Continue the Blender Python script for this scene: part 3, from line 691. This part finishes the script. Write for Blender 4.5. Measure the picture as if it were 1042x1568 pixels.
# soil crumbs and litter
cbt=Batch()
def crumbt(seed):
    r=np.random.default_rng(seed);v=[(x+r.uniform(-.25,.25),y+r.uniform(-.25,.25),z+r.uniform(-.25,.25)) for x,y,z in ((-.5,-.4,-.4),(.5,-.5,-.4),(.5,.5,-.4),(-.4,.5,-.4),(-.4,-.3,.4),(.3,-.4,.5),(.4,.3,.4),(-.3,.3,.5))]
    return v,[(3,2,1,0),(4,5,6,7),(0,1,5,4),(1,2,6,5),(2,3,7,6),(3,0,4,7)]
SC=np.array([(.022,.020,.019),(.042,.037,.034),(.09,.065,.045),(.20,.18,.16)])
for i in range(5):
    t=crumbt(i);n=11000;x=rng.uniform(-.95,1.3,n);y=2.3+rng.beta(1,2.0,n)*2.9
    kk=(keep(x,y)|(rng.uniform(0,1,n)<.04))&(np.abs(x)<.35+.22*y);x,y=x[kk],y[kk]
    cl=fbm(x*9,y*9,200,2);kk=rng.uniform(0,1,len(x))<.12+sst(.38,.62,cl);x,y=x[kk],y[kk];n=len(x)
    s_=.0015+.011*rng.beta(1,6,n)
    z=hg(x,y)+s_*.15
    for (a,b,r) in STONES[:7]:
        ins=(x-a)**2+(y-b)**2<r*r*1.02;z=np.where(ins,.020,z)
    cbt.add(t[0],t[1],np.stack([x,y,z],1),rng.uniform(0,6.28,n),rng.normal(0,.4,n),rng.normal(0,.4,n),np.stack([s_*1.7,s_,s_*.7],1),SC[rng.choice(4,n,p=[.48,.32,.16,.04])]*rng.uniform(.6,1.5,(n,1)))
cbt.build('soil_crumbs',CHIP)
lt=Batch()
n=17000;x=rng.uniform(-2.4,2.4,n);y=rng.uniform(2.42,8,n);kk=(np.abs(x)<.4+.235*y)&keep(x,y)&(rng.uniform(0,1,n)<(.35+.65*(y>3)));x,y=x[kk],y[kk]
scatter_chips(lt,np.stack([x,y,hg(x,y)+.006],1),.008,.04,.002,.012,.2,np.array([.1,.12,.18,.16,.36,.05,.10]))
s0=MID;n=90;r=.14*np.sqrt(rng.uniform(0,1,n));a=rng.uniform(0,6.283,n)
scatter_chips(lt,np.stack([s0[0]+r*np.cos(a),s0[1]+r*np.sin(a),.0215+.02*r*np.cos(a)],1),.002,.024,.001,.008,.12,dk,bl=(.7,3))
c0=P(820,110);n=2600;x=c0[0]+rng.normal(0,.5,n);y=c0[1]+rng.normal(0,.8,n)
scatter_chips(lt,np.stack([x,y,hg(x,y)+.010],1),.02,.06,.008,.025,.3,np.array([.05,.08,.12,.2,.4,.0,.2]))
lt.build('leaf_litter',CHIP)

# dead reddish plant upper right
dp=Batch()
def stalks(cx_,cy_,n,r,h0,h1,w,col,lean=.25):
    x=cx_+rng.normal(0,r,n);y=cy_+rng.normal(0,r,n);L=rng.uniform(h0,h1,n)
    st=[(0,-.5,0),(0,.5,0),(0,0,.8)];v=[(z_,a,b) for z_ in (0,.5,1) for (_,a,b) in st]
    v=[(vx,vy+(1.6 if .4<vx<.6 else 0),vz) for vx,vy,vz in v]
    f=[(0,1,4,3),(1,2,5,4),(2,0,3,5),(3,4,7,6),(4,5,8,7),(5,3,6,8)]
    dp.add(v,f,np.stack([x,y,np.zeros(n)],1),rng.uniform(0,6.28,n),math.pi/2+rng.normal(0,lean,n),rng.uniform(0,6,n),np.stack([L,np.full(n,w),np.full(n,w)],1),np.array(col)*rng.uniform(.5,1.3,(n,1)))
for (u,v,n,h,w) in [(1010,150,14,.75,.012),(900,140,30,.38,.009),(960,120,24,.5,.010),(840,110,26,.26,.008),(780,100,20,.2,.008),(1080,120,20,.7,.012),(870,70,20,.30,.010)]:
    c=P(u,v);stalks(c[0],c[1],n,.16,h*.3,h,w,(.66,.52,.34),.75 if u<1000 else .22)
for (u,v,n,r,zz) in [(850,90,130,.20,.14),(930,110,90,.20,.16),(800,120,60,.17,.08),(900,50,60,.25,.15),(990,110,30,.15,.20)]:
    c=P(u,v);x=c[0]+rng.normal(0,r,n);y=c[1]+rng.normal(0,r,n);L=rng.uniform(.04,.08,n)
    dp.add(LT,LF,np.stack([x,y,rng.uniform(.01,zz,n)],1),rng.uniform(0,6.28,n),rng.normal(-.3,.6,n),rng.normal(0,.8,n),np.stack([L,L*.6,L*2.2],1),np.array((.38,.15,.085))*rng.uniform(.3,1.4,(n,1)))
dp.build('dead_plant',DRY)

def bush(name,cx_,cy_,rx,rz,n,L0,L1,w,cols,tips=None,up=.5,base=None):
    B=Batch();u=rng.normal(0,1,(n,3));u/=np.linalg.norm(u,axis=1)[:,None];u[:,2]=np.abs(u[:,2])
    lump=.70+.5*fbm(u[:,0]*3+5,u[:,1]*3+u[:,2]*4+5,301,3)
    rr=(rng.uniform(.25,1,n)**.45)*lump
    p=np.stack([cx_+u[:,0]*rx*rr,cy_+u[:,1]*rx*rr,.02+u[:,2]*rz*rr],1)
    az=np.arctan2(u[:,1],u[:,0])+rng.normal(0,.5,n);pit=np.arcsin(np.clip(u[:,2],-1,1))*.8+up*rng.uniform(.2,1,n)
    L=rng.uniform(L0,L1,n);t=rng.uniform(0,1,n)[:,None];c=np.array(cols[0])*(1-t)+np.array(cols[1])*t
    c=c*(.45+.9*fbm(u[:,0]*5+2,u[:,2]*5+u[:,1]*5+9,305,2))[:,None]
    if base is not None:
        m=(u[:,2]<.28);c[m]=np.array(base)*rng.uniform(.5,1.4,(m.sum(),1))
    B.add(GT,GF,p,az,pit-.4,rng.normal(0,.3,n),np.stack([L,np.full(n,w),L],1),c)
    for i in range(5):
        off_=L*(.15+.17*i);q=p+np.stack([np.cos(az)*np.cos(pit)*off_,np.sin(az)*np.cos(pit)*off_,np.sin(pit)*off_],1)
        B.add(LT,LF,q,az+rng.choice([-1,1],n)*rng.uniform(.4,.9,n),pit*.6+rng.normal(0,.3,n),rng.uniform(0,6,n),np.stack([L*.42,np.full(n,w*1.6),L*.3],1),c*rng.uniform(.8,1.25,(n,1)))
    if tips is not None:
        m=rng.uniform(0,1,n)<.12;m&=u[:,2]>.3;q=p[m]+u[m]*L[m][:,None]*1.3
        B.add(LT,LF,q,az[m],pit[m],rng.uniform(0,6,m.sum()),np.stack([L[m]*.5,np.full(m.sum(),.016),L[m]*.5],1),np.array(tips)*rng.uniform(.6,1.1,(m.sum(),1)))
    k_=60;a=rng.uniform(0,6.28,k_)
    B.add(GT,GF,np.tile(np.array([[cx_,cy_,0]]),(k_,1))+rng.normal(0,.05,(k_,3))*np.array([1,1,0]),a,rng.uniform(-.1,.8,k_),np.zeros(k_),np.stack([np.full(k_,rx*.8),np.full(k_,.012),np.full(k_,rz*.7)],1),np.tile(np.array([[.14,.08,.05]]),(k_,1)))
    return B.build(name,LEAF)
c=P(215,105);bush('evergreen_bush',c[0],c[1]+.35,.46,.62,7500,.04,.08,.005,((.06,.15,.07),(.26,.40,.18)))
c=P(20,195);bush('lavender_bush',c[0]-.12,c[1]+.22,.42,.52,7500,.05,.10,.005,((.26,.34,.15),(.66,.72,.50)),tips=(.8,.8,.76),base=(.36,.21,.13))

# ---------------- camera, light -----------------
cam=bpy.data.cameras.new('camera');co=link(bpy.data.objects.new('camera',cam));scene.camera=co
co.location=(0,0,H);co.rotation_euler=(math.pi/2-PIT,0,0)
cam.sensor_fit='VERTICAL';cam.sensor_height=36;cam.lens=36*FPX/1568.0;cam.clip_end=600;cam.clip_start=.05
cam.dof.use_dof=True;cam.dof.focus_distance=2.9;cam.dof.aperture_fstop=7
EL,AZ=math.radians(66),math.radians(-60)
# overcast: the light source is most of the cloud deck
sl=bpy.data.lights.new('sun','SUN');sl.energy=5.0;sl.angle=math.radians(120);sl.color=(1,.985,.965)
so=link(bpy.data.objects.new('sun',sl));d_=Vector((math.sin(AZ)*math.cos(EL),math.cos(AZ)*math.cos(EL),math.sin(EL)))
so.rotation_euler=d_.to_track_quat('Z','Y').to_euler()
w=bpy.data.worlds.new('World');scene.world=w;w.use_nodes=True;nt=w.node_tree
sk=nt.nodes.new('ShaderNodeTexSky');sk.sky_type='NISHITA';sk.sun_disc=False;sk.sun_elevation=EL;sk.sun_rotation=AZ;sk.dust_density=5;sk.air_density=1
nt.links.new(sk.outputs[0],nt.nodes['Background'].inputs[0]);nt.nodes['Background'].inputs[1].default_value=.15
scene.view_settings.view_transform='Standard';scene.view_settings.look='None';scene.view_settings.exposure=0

• What you will do:
Repeat, word for word, the lines from the opening of the material through the line containing "lt.build('leaf_litter',CHIP)".

• Output of the task:
Continue the Blender Python script for this scene: part 3, from line 691. This part finishes the script. Write for Blender 4.5. Measure the picture as if it were 1042x1568 pixels.
# soil crumbs and litter
cbt=Batch()
def crumbt(seed):
    r=np.random.default_rng(seed);v=[(x+r.uniform(-.25,.25),y+r.uniform(-.25,.25),z+r.uniform(-.25,.25)) for x,y,z in ((-.5,-.4,-.4),(.5,-.5,-.4),(.5,.5,-.4),(-.4,.5,-.4),(-.4,-.3,.4),(.3,-.4,.5),(.4,.3,.4),(-.3,.3,.5))]
    return v,[(3,2,1,0),(4,5,6,7),(0,1,5,4),(1,2,6,5),(2,3,7,6),(3,0,4,7)]
SC=np.array([(.022,.020,.019),(.042,.037,.034),(.09,.065,.045),(.20,.18,.16)])
for i in range(5):
    t=crumbt(i);n=11000;x=rng.uniform(-.95,1.3,n);y=2.3+rng.beta(1,2.0,n)*2.9
    kk=(keep(x,y)|(rng.uniform(0,1,n)<.04))&(np.abs(x)<.35+.22*y);x,y=x[kk],y[kk]
    cl=fbm(x*9,y*9,200,2);kk=rng.uniform(0,1,len(x))<.12+sst(.38,.62,cl);x,y=x[kk],y[kk];n=len(x)
    s_=.0015+.011*rng.beta(1,6,n)
    z=hg(x,y)+s_*.15
    for (a,b,r) in STONES[:7]:
        ins=(x-a)**2+(y-b)**2<r*r*1.02;z=np.where(ins,.020,z)
    cbt.add(t[0],t[1],np.stack([x,y,z],1),rng.uniform(0,6.28,n),rng.normal(0,.4,n),rng.normal(0,.4,n),np.stack([s_*1.7,s_,s_*.7],1),SC[rng.choice(4,n,p=[.48,.32,.16,.04])]*rng.uniform(.6,1.5,(n,1)))
cbt.build('soil_crumbs',CHIP)
lt=Batch()
n=17000;x=rng.uniform(-2.4,2.4,n);y=rng.uniform(2.42,8,n);kk=(np.abs(x)<.4+.235*y)&keep(x,y)&(rng.uniform(0,1,n)<(.35+.65*(y>3)));x,y=x[kk],y[kk]
scatter_chips(lt,np.stack([x,y,hg(x,y)+.006],1),.008,.04,.002,.012,.2,np.array([.1,.12,.18,.16,.36,.05,.10]))
s0=MID;n=90;r=.14*np.sqrt(rng.uniform(0,1,n));a=rng.uniform(0,6.283,n)
scatter_chips(lt,np.stack([s0[0]+r*np.cos(a),s0[1]+r*np.sin(a),.0215+.02*r*np.cos(a)],1),.002,.024,.001,.008,.12,dk,bl=(.7,3))
c0=P(820,110);n=2600;x=c0[0]+rng.normal(0,.5,n);y=c0[1]+rng.normal(0,.8,n)
scatter_chips(lt,np.stack([x,y,hg(x,y)+.010],1),.02,.06,.008,.025,.3,np.array([.05,.08,.12,.2,.4,.0,.2]))
lt.build('leaf_litter',CHIP)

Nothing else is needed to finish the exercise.